Study of Various Fluid Flow and Heat Transfer Problems in the Slip Regime

Abstract

Microdevices such as microelectromechanical system(MEMS) have been used in many science and technology applications. These devices and systems often involve fluid flow and heat transfer processes in microchannles. Hence, the study of fluid flow in microchannels and the associated heat transfer process is important for the design and application of microdevices and systems. This project will focus on the study of various microflow and heat transfer problems in the slip regime, including heat transfer in fluids flowing through microchannels, velocity and temperature fields in mixed electroosmotic and pressure-driven flow of fluids, and unsteady flow of fluids in rectangular microchannels in the slip regime.

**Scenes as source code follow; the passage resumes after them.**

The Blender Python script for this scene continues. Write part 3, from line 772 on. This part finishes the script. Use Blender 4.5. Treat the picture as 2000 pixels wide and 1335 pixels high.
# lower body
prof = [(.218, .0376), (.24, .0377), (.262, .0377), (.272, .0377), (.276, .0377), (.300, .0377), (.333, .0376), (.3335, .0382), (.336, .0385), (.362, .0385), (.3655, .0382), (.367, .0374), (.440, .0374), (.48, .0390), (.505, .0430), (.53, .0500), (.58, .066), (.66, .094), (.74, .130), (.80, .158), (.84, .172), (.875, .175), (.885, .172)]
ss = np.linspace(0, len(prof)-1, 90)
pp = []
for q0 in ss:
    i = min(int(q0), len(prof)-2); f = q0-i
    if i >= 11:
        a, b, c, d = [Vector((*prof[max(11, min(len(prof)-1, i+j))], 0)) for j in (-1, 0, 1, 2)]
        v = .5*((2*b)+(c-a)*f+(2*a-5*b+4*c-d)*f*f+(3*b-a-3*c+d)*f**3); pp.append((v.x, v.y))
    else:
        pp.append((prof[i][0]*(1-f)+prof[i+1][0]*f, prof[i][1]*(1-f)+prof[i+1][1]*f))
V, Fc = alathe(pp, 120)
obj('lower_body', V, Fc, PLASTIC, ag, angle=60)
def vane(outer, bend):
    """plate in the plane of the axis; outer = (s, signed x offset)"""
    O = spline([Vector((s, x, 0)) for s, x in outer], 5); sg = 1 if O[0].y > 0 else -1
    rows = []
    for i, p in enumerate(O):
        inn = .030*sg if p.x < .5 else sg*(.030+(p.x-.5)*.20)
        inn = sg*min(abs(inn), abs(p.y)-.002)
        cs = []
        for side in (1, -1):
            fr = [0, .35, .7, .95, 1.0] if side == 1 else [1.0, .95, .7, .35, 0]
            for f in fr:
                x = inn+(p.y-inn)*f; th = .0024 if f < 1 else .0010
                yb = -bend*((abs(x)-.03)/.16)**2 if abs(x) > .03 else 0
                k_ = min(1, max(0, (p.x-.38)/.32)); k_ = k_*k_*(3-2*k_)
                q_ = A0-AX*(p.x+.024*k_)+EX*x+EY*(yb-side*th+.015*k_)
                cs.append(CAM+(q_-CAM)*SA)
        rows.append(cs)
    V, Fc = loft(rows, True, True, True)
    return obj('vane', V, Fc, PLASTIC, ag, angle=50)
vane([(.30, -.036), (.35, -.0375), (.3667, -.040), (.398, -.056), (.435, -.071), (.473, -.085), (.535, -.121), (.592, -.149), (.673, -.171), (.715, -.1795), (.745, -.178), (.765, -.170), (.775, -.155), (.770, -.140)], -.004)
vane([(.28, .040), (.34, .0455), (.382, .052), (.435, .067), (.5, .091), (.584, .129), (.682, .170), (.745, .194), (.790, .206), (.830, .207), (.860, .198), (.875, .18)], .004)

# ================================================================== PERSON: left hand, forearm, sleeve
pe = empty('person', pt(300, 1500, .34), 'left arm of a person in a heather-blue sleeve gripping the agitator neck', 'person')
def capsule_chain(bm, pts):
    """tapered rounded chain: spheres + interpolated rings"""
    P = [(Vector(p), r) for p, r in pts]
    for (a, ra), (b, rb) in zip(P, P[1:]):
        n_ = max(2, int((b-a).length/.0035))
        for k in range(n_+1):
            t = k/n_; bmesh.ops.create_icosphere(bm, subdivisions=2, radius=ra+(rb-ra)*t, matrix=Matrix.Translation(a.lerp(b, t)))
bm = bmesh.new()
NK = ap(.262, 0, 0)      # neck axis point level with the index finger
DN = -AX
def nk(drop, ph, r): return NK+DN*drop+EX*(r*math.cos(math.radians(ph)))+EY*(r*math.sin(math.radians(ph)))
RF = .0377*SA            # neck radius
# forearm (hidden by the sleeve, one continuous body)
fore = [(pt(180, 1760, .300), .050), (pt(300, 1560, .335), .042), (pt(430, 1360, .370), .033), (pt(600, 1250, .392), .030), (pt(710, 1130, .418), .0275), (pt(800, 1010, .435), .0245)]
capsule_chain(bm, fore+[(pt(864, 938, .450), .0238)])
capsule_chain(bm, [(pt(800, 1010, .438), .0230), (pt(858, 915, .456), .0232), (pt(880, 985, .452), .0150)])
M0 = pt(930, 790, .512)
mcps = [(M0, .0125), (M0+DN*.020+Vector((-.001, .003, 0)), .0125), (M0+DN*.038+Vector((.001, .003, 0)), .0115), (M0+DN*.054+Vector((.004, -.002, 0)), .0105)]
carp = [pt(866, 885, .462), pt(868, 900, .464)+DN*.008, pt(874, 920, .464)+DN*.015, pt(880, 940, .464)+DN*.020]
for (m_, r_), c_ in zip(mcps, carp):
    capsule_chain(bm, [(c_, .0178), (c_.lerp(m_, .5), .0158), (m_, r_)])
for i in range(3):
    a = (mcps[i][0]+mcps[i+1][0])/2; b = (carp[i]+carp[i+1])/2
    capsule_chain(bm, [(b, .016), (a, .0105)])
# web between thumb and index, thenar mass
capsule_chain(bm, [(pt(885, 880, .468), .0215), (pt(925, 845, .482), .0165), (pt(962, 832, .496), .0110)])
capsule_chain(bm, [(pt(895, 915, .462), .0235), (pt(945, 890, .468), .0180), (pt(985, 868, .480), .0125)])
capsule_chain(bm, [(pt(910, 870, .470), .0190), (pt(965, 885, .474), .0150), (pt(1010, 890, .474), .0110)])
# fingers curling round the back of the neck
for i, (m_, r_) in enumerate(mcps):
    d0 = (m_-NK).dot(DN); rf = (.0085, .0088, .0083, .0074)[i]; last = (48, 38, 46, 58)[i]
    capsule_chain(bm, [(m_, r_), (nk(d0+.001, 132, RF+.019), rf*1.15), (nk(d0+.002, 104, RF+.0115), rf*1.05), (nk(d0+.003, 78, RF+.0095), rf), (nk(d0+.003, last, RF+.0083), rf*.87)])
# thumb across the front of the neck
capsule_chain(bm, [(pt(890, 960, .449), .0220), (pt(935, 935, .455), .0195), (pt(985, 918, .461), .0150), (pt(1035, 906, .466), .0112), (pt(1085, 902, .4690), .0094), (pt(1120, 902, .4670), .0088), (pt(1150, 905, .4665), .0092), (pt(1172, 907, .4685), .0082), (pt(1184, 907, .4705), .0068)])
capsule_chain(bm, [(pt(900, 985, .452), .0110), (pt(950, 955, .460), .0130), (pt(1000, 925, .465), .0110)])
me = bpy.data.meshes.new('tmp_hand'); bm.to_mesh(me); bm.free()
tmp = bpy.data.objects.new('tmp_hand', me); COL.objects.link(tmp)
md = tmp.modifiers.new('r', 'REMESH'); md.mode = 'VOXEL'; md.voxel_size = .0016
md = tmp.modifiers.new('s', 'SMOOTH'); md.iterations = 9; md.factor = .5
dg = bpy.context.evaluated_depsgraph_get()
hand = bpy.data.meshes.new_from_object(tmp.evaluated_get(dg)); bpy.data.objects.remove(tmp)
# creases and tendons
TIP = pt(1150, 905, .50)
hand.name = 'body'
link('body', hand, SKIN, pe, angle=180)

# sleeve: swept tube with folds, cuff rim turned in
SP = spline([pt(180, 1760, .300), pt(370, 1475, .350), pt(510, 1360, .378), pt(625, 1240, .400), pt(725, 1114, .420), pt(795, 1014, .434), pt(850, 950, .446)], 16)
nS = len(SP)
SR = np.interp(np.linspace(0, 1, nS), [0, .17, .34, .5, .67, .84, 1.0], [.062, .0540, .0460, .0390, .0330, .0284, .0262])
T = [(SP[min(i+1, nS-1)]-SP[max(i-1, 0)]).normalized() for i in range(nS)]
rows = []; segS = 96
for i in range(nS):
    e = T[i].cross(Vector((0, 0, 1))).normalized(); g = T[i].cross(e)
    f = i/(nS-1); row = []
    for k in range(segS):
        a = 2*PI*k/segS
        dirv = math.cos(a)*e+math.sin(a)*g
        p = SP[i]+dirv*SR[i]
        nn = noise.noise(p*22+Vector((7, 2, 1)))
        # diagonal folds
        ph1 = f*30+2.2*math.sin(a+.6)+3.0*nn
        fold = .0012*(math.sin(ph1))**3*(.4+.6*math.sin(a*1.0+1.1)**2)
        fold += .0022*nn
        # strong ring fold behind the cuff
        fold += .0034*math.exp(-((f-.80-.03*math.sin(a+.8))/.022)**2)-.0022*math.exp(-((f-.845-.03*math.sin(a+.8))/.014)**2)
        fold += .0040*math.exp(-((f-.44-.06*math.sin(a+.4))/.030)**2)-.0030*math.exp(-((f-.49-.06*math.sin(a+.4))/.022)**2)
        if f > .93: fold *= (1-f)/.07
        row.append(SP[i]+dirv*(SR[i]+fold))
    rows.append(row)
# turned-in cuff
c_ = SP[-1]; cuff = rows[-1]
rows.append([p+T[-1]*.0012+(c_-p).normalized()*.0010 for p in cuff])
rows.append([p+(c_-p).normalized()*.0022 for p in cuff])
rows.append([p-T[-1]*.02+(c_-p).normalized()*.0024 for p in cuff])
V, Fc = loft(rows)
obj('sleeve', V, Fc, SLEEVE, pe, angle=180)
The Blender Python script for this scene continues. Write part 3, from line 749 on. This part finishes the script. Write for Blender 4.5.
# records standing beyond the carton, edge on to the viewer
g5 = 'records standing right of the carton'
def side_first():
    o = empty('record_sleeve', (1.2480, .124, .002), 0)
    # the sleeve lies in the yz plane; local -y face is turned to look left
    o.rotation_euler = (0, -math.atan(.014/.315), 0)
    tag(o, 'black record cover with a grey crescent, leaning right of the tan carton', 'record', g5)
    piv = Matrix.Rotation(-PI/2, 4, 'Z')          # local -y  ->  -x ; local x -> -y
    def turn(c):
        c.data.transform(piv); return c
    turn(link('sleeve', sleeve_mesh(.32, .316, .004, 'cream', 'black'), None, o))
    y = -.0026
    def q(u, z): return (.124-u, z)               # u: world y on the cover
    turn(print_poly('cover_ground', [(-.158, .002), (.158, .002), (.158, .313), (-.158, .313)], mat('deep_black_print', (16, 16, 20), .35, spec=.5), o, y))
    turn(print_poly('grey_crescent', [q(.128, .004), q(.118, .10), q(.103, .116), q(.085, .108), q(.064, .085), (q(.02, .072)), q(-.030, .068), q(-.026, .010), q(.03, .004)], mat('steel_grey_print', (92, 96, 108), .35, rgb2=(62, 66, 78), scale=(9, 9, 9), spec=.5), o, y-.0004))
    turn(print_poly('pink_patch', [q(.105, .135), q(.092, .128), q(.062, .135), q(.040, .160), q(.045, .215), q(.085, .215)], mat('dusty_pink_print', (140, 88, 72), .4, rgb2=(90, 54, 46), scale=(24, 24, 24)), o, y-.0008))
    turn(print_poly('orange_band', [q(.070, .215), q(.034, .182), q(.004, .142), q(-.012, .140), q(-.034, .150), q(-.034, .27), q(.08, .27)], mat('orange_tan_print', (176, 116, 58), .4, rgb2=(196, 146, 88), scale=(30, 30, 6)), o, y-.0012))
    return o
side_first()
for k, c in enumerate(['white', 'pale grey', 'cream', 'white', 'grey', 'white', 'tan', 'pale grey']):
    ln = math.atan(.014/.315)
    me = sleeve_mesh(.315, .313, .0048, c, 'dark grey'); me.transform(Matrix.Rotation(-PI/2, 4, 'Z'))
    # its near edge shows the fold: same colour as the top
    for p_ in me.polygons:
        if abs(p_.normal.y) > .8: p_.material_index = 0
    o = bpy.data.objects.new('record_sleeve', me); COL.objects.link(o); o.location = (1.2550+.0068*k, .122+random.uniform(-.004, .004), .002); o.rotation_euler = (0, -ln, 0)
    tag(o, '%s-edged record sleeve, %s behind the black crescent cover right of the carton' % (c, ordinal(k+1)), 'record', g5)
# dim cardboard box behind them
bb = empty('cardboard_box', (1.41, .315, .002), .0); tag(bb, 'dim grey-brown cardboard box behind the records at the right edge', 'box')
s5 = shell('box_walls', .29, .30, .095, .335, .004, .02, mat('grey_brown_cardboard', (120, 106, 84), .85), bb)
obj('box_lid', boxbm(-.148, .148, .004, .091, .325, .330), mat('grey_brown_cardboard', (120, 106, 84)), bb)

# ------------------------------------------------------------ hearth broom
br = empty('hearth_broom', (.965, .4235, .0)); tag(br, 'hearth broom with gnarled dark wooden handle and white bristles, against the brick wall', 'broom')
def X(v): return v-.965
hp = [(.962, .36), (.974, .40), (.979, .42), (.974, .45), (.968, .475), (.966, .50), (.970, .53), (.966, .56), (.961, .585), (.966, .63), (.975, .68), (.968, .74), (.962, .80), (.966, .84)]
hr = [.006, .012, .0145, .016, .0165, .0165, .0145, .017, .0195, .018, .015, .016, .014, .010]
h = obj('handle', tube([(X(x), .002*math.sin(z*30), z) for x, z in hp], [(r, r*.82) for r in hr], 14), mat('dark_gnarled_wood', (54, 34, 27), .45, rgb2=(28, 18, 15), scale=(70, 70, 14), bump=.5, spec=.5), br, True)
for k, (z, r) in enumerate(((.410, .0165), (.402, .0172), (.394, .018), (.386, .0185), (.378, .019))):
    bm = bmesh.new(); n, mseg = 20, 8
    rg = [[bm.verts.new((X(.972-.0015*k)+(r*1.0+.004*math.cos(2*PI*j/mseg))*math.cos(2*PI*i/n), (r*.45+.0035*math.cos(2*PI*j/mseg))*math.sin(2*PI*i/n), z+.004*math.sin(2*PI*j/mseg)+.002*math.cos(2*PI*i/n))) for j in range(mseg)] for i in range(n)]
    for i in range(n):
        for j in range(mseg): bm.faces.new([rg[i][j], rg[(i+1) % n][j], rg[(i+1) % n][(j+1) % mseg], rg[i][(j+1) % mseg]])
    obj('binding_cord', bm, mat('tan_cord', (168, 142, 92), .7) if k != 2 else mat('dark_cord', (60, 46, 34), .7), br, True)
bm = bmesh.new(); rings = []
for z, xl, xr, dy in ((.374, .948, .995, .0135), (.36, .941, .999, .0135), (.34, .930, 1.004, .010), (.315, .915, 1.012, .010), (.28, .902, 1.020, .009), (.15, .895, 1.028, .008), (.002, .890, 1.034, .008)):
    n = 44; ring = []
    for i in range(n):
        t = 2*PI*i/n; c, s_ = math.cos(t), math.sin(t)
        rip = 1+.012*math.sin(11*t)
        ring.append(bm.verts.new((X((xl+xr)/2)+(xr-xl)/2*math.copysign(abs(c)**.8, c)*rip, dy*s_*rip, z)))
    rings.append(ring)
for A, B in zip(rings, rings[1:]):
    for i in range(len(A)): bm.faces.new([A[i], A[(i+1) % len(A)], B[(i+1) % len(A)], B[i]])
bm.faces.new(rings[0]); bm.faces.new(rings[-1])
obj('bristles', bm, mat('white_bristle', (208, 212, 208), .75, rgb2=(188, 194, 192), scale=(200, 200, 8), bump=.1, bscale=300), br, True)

A mathematical model has been constructed to study the transient temperature field in fluids flowing through microchannels driven by pressure gradient in the slip regime. Based on the finite difference method, a computation scheme is then developed to obtain the solution of the temperature field. A subsequent numerical analysis, based on the established computation scheme, is then conducted to investigate the influence of boundary slip and heat convection due to fluid flow on the temperature field. Heat transfer in a mixed electroosmotic and pressure-driven flow is examined in the slip system. Exact solutions have been obtained analytically for the fluid flow and heat transfer problems. The influence of the axial dependence of both the dimensionless bulk temperature θb and the dimensionless wall temperature θw for various Pe ́clet number Pe and wall flux functions under slip condition are examined. The slip flow of an incompressible fluid flow through a rectangular microchannel has also been studied. A mathematical model, including the governing differential equation and boundary conditions, has been constructed for the problem. A new exact solution has been deduced analytically by using Fourier series expansion in the time domain and the separation of variable method in the spatial domain. Numerical analysis has also been carried out for some special cases to examine the influence of slip parameters on the velocity field.